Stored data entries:
::::

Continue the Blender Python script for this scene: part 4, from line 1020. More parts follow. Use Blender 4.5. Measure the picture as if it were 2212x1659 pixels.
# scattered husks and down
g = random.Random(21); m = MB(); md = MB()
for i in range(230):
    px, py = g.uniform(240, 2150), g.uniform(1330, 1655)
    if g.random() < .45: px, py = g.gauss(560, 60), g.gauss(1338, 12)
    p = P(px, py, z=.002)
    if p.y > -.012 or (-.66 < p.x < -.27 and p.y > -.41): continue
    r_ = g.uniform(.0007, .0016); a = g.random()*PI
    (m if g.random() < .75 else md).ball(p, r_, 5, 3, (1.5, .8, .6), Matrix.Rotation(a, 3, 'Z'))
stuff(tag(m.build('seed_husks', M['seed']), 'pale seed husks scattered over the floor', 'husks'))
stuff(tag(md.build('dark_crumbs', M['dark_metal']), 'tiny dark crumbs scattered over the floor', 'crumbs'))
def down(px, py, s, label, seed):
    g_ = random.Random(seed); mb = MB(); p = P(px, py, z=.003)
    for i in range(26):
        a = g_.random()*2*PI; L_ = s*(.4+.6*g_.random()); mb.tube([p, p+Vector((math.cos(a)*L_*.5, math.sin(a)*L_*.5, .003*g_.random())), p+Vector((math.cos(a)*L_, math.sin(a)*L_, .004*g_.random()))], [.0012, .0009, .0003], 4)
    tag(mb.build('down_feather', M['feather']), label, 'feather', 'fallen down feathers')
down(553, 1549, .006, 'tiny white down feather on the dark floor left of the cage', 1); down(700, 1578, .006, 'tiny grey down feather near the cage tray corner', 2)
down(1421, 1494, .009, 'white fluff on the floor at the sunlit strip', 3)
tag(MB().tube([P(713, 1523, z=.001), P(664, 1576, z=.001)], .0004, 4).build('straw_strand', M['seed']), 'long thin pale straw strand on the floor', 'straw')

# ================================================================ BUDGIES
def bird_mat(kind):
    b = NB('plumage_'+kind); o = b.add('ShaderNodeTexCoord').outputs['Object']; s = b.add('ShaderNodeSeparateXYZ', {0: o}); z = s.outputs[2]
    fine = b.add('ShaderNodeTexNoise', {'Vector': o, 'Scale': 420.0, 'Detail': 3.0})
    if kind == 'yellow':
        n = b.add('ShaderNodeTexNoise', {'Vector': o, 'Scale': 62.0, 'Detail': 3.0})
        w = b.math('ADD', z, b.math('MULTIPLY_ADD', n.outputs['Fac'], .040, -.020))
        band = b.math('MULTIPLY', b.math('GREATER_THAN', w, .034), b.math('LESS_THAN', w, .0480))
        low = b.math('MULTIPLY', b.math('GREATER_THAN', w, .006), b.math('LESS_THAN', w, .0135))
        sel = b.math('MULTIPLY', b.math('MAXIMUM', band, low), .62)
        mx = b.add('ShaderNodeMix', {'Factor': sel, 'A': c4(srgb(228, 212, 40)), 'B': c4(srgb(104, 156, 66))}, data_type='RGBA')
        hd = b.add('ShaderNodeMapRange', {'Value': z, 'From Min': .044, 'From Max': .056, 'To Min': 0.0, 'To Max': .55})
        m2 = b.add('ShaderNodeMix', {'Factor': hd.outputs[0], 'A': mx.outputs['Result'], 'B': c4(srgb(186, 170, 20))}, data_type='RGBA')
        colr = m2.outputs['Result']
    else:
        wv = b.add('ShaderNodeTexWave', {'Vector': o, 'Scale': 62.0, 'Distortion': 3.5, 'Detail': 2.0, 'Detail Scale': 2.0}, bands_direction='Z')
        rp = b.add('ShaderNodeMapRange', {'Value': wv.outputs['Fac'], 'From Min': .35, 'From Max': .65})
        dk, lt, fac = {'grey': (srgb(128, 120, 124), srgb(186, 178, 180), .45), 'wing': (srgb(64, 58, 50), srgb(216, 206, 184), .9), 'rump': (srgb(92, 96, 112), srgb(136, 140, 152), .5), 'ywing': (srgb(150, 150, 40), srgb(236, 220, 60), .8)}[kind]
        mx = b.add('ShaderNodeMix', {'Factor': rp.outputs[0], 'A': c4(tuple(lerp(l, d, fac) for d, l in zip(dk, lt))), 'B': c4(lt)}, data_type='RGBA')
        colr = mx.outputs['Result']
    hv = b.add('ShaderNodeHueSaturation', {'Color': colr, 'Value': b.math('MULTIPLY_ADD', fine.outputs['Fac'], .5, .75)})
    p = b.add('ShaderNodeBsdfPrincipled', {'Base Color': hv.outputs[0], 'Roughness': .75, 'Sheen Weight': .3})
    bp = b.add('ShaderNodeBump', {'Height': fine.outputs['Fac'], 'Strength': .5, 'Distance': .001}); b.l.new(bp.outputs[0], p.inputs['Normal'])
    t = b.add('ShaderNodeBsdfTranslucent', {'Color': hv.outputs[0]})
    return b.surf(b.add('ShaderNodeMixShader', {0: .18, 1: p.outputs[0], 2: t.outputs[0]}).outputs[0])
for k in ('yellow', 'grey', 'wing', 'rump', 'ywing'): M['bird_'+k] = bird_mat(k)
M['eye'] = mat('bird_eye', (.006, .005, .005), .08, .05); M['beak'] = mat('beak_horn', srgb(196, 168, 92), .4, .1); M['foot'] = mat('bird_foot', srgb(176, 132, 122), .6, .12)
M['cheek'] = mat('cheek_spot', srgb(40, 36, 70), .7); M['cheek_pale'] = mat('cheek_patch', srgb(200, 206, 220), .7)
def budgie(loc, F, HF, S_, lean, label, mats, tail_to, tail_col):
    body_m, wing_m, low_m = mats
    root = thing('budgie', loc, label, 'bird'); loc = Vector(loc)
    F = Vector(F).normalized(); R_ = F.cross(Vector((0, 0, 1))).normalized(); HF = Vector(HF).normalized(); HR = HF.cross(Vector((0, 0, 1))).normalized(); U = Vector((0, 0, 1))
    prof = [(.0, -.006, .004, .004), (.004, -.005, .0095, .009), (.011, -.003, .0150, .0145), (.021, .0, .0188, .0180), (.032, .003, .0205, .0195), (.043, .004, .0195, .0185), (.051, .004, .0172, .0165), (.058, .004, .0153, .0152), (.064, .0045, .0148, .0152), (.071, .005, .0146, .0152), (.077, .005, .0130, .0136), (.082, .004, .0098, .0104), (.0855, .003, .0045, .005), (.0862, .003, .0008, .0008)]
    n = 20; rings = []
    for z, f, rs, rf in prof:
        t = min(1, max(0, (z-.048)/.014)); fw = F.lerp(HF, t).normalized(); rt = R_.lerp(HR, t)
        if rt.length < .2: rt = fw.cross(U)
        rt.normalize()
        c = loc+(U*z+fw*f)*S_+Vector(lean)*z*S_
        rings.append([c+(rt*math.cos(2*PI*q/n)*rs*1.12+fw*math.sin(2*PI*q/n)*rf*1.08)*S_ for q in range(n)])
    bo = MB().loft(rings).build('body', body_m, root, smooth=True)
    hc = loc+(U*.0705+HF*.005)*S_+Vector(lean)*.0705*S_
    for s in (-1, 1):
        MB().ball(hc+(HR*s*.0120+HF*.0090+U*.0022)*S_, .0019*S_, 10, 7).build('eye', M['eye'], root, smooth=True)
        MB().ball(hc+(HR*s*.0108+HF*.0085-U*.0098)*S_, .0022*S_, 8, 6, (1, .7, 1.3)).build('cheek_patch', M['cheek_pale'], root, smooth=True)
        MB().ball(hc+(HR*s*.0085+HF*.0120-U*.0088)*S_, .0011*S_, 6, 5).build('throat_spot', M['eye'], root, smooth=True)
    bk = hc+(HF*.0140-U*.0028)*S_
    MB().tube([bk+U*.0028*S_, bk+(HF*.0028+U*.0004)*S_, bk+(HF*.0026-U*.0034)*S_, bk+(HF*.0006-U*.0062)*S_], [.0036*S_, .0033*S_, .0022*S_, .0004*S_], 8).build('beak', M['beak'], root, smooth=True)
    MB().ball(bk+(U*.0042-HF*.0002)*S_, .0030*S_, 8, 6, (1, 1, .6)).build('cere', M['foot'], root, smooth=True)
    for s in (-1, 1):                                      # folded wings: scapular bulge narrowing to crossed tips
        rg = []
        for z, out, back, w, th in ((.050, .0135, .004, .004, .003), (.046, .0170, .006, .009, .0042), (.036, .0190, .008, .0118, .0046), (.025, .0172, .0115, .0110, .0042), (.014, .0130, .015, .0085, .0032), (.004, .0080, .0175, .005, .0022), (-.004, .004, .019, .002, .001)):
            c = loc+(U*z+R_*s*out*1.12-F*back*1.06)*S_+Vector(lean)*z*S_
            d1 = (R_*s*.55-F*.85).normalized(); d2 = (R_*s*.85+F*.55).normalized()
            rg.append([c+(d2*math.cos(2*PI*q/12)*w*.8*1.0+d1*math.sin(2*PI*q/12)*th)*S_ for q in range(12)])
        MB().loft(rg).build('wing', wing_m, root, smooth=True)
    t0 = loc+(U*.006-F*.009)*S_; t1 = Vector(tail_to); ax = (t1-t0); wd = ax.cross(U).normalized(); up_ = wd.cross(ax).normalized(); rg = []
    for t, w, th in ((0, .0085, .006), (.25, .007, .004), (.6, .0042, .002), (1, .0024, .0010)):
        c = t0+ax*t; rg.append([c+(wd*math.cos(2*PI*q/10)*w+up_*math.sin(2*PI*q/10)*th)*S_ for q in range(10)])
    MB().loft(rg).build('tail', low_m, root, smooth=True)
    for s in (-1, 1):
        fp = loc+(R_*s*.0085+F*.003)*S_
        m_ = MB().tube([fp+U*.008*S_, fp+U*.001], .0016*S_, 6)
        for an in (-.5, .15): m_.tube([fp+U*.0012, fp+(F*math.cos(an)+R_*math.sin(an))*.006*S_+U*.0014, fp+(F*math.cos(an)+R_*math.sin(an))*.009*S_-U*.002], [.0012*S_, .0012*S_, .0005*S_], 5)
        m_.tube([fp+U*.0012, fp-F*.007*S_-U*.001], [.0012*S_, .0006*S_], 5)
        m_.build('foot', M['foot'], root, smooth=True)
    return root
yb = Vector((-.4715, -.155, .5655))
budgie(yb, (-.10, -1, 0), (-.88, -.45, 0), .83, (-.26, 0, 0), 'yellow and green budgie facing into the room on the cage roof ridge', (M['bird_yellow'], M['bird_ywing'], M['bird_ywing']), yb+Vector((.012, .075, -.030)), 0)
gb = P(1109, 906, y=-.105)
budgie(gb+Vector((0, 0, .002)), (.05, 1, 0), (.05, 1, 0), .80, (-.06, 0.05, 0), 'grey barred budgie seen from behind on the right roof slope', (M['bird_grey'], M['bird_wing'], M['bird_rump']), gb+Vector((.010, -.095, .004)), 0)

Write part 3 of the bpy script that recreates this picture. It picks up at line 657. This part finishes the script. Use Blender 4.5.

::::

EXERCISE AIM: Your task is to quote, without any alteration, the lines running from the top of the records to the line that holds "the floor', 'straw')", both included.

REPLY:
Continue the Blender Python script for this scene: part 4, from line 1020. More parts follow. Use Blender 4.5. Measure the picture as if it were 2212x1659 pixels.
# scattered husks and down
g = random.Random(21); m = MB(); md = MB()
for i in range(230):
    px, py = g.uniform(240, 2150), g.uniform(1330, 1655)
    if g.random() < .45: px, py = g.gauss(560, 60), g.gauss(1338, 12)
    p = P(px, py, z=.002)
    if p.y > -.012 or (-.66 < p.x < -.27 and p.y > -.41): continue
    r_ = g.uniform(.0007, .0016); a = g.random()*PI
    (m if g.random() < .75 else md).ball(p, r_, 5, 3, (1.5, .8, .6), Matrix.Rotation(a, 3, 'Z'))
stuff(tag(m.build('seed_husks', M['seed']), 'pale seed husks scattered over the floor', 'husks'))
stuff(tag(md.build('dark_crumbs', M['dark_metal']), 'tiny dark crumbs scattered over the floor', 'crumbs'))
def down(px, py, s, label, seed):
    g_ = random.Random(seed); mb = MB(); p = P(px, py, z=.003)
    for i in range(26):
        a = g_.random()*2*PI; L_ = s*(.4+.6*g_.random()); mb.tube([p, p+Vector((math.cos(a)*L_*.5, math.sin(a)*L_*.5, .003*g_.random())), p+Vector((math.cos(a)*L_, math.sin(a)*L_, .004*g_.random()))], [.0012, .0009, .0003], 4)
    tag(mb.build('down_feather', M['feather']), label, 'feather', 'fallen down feathers')
down(553, 1549, .006, 'tiny white down feather on the dark floor left of the cage', 1); down(700, 1578, .006, 'tiny grey down feather near the cage tray corner', 2)
down(1421, 1494, .009, 'white fluff on the floor at the sunlit strip', 3)
tag(MB().tube([P(713, 1523, z=.001), P(664, 1576, z=.001)], .0004, 4).build('straw_strand', M['seed']), 'long thin pale straw strand on the floor', 'straw')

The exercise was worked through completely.